Date: 18 Mar 2007 07:01 pm (UTC)
From: [identity profile] cimness.livejournal.com
Yeah, I thought that one would win a tiny percentage because it's sane, but slightly more respectful of the idiots in question...

(no subject)

Date: 19 Mar 2007 02:57 am (UTC)
From: [identity profile] penm.livejournal.com
this makes me think of this incident yesterday, wherein jason (one of the guys i work with) took a lady's order and she said she ordered a soup but she didn't and he posted her receipt and showed her that she didn't order a soup, and she called him a liar so he started giving her attitude. not even outright attitude (he's very civil) but you could tell he was upset that she'd said that he lied.

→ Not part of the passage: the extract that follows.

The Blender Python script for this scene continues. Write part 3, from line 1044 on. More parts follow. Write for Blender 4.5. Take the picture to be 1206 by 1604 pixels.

so she called in today to complain to our manager and she was crying. it was absolutely ridiculous. she was crying. over a soup. this is a lady well advanced in years, i'd say late forties/early fifties, maybe.

this is kind of like that. absolutely ridiculous.

my head hurts now.

(no subject)

Date: 19 Mar 2007 08:16 am (UTC)
From: [identity profile] cimness.livejournal.com
Hahhahaha. Yes, completely ridiculous but with less elements of a bunch of people acting as if there's nothing out of the ordinary about discussing magic as if it really exists... actually the lady sounds like my mom. She only yells at me, of course, not unsuspecting clerks at restaurants.